--- start of Dataset rows ---

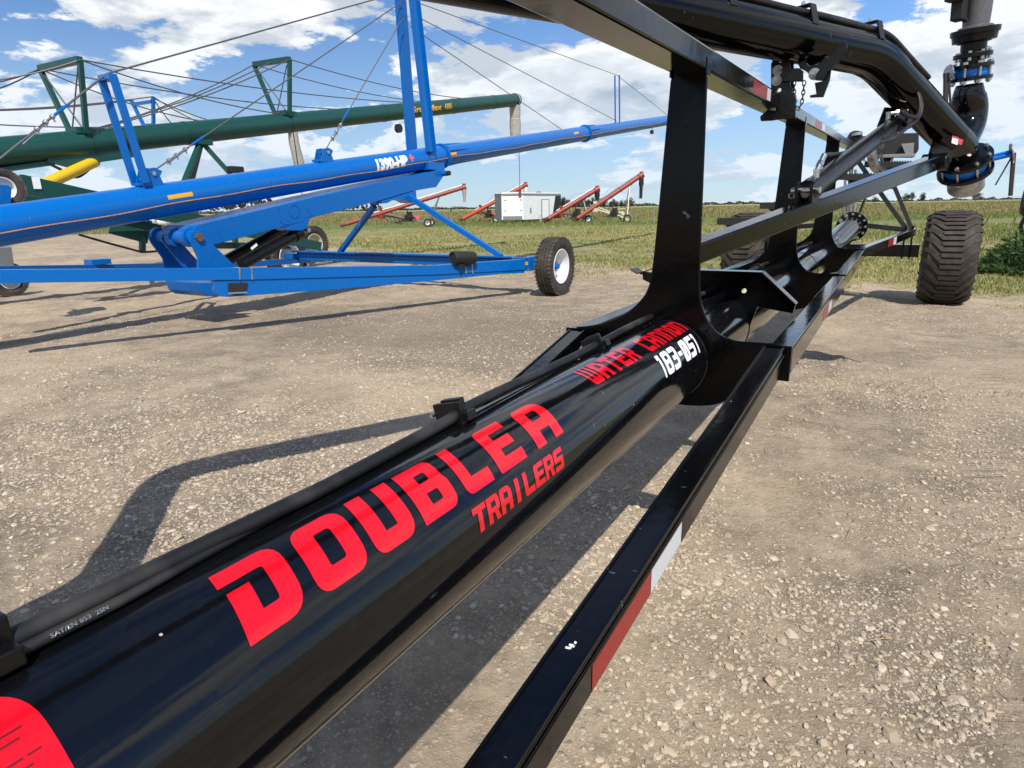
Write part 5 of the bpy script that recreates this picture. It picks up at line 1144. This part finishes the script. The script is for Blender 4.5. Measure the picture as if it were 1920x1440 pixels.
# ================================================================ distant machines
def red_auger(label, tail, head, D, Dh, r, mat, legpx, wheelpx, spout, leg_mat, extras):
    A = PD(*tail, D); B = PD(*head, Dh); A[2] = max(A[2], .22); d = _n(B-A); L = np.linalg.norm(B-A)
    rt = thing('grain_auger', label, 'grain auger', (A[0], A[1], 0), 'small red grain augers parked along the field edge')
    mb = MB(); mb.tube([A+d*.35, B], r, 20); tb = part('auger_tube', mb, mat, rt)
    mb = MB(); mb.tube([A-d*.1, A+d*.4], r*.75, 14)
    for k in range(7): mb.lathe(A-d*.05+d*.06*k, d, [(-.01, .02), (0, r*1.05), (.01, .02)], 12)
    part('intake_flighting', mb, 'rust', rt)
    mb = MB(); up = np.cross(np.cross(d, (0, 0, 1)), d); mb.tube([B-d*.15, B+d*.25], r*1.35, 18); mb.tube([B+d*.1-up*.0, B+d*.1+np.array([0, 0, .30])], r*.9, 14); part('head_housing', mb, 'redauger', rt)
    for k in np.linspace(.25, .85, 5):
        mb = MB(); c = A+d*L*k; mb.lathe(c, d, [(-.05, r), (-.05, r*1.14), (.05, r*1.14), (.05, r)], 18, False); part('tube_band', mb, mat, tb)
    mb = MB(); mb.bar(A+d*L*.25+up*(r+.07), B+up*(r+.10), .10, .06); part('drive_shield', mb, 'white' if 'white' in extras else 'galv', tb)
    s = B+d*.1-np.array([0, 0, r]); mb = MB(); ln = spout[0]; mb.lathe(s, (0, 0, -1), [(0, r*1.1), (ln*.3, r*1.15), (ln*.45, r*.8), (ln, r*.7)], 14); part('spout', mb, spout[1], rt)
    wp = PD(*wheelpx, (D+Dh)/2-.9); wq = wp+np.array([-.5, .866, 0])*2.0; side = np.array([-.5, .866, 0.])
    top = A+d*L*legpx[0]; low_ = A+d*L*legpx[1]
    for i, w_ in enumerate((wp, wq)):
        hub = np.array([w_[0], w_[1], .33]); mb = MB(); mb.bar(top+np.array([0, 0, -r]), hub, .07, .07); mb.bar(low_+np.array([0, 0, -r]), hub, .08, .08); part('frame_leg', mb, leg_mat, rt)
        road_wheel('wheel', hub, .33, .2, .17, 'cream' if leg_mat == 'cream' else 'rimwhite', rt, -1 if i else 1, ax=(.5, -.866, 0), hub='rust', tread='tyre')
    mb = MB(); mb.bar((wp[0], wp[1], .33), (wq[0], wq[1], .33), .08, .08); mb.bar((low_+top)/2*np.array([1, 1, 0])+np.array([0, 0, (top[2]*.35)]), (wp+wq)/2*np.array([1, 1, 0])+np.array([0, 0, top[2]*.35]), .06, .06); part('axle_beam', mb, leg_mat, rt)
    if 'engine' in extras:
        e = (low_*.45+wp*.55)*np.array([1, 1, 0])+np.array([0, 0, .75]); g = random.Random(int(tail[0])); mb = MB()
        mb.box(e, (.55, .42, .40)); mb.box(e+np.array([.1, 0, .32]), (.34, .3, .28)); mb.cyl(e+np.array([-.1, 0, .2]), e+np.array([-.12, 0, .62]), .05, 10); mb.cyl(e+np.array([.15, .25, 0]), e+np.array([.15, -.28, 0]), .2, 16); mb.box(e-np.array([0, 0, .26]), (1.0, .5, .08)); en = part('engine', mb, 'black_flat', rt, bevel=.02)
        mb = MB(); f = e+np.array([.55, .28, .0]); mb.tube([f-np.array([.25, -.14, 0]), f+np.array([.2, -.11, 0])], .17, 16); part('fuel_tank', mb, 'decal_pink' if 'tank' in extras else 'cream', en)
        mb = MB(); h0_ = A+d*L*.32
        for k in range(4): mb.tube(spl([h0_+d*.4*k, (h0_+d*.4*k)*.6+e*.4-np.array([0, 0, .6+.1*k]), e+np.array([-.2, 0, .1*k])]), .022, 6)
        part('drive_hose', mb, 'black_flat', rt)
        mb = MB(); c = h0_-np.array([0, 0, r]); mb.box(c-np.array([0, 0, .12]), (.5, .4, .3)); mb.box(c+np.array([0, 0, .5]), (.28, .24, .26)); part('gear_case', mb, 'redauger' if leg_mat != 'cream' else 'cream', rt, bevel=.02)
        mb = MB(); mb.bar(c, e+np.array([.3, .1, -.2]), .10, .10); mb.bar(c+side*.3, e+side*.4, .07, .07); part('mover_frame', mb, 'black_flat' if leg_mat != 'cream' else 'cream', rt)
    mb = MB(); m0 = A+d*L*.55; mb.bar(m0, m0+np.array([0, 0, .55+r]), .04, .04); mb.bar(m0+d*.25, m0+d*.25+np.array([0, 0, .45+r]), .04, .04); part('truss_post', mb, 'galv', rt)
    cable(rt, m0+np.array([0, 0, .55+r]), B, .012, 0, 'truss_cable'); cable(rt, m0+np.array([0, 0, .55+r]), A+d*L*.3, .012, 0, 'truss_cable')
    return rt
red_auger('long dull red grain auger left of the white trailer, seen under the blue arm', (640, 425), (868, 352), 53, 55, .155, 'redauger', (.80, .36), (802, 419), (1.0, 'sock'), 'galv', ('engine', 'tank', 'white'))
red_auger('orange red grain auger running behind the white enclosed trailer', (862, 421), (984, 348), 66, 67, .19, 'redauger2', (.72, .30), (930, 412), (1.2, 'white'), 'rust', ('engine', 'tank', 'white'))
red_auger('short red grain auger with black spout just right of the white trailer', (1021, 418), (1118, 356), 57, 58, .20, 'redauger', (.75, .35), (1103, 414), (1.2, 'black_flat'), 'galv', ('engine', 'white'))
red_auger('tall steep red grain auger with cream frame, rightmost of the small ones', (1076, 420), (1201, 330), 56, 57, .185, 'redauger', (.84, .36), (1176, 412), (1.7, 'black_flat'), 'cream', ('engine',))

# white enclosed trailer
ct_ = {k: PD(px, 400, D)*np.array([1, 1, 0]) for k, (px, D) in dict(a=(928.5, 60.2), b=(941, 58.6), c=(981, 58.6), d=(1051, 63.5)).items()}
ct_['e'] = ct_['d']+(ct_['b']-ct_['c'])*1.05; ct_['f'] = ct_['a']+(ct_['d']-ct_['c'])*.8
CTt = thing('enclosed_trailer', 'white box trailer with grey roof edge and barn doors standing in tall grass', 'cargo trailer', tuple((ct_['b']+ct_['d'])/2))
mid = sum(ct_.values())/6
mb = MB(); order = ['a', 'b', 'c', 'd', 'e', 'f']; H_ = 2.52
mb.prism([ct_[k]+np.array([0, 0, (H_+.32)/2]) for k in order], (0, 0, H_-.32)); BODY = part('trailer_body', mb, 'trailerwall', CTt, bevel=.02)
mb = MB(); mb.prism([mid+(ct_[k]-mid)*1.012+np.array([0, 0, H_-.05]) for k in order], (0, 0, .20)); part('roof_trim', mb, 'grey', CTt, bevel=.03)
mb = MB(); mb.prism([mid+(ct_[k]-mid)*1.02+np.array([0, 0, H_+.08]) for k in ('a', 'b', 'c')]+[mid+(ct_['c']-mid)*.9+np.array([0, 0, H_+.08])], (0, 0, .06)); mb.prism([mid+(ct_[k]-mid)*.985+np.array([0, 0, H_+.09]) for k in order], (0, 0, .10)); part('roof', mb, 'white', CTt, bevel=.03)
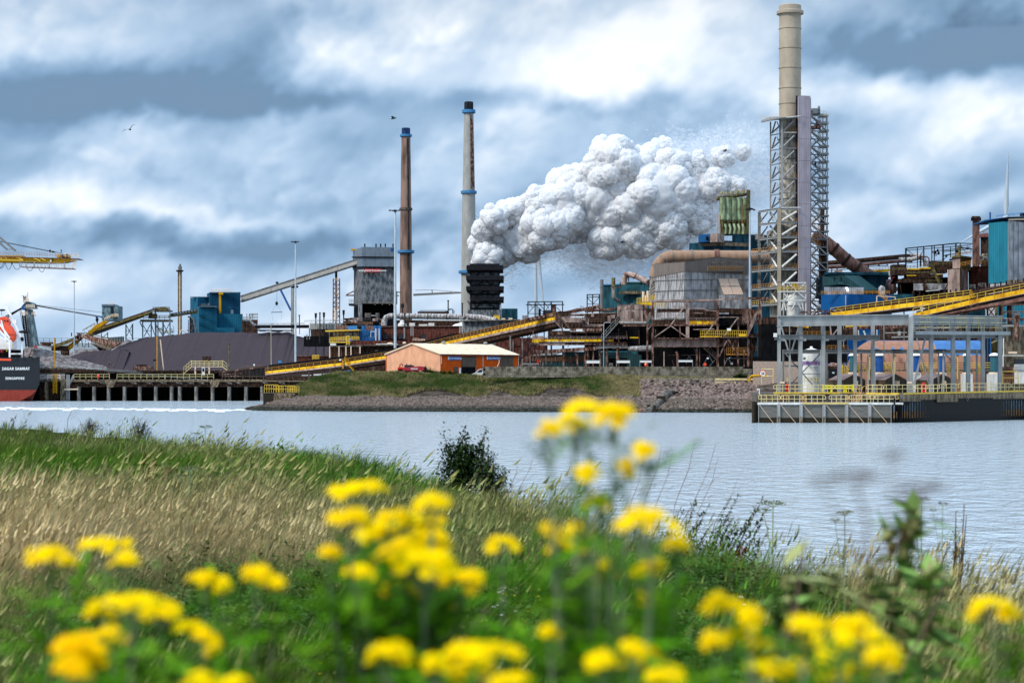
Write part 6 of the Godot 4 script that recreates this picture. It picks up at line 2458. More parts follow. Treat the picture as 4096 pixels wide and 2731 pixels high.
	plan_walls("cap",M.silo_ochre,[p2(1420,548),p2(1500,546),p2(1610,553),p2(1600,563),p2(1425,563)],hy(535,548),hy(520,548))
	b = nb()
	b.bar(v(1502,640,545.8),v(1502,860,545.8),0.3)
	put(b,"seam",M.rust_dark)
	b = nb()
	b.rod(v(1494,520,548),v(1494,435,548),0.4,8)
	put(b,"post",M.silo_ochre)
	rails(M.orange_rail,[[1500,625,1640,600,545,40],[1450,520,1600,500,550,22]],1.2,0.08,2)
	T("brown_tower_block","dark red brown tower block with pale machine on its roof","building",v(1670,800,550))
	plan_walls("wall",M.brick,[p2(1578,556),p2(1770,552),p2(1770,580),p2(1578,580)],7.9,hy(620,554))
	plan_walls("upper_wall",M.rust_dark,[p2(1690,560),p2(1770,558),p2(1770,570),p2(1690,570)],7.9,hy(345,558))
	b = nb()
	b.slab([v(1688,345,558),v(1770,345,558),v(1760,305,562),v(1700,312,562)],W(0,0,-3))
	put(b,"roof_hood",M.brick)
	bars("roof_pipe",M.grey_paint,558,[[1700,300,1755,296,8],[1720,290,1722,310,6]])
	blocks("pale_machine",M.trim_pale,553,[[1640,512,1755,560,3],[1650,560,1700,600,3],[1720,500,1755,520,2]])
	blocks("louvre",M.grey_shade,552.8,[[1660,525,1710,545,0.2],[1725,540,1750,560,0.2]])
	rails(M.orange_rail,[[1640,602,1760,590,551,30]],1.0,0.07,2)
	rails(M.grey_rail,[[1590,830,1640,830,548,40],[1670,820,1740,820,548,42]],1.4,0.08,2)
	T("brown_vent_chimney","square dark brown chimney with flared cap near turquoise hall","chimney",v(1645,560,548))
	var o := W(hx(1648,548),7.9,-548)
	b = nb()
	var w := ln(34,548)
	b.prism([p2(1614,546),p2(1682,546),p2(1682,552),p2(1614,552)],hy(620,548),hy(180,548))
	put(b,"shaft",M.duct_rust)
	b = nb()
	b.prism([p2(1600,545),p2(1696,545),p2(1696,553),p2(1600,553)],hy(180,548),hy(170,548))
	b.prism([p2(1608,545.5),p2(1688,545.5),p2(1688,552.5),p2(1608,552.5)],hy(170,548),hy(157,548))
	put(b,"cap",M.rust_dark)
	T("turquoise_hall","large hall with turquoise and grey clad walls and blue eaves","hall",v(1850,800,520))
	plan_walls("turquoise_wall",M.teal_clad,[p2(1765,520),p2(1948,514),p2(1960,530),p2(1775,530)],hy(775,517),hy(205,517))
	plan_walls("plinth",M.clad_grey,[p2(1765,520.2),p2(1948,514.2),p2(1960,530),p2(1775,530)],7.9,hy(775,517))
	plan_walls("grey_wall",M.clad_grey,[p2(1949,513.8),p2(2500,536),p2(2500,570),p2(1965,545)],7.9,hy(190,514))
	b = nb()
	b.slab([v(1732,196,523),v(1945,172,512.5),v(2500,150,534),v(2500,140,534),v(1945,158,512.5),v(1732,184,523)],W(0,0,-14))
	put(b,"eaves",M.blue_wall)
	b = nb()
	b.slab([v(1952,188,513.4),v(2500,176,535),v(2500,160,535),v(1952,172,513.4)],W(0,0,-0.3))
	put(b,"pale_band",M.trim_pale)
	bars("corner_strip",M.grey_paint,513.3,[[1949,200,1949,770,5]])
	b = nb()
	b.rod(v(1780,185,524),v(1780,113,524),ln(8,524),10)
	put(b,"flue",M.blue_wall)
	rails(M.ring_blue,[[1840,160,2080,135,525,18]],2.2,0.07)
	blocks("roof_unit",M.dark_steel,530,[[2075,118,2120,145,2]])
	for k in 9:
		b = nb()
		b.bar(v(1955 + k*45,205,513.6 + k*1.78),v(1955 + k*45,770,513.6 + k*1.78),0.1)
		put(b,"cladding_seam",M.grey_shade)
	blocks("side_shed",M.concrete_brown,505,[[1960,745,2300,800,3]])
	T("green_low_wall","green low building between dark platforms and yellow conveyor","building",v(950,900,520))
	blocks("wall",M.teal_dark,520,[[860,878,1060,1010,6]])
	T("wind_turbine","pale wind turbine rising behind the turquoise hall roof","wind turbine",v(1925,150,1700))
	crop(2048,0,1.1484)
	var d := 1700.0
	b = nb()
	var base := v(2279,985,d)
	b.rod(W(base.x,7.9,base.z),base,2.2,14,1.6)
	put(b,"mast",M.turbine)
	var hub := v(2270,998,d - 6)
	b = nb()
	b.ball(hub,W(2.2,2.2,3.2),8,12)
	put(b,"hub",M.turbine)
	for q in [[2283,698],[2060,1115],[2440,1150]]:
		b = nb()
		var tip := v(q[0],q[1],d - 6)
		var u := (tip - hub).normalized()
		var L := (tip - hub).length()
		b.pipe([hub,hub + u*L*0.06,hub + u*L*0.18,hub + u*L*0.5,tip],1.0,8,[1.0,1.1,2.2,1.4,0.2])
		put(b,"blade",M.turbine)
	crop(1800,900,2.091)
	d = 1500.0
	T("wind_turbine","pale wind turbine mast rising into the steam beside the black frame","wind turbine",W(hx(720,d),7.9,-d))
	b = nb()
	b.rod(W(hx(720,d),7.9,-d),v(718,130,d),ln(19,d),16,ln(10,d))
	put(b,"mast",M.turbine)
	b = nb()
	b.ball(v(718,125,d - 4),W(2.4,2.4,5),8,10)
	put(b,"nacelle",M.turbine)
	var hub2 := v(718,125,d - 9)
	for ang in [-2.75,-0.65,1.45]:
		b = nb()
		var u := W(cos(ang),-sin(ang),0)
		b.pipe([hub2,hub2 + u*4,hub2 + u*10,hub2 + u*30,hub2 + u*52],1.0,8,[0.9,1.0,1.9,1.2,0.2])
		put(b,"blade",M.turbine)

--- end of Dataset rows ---

* **Do this**:
Show the lines of the records that contain the word "picture".

* **Output**:
Write part 5 of the bpy script that recreates this picture. It picks up at line 1144. This part finishes the script. The script is for Blender 4.5. Measure the picture as if it were 1920x1440 pixels.
Write part 6 of the Godot 4 script that recreates this picture. It picks up at line 2458. More parts follow. Treat the picture as 4096 pixels wide and 2731 pixels high.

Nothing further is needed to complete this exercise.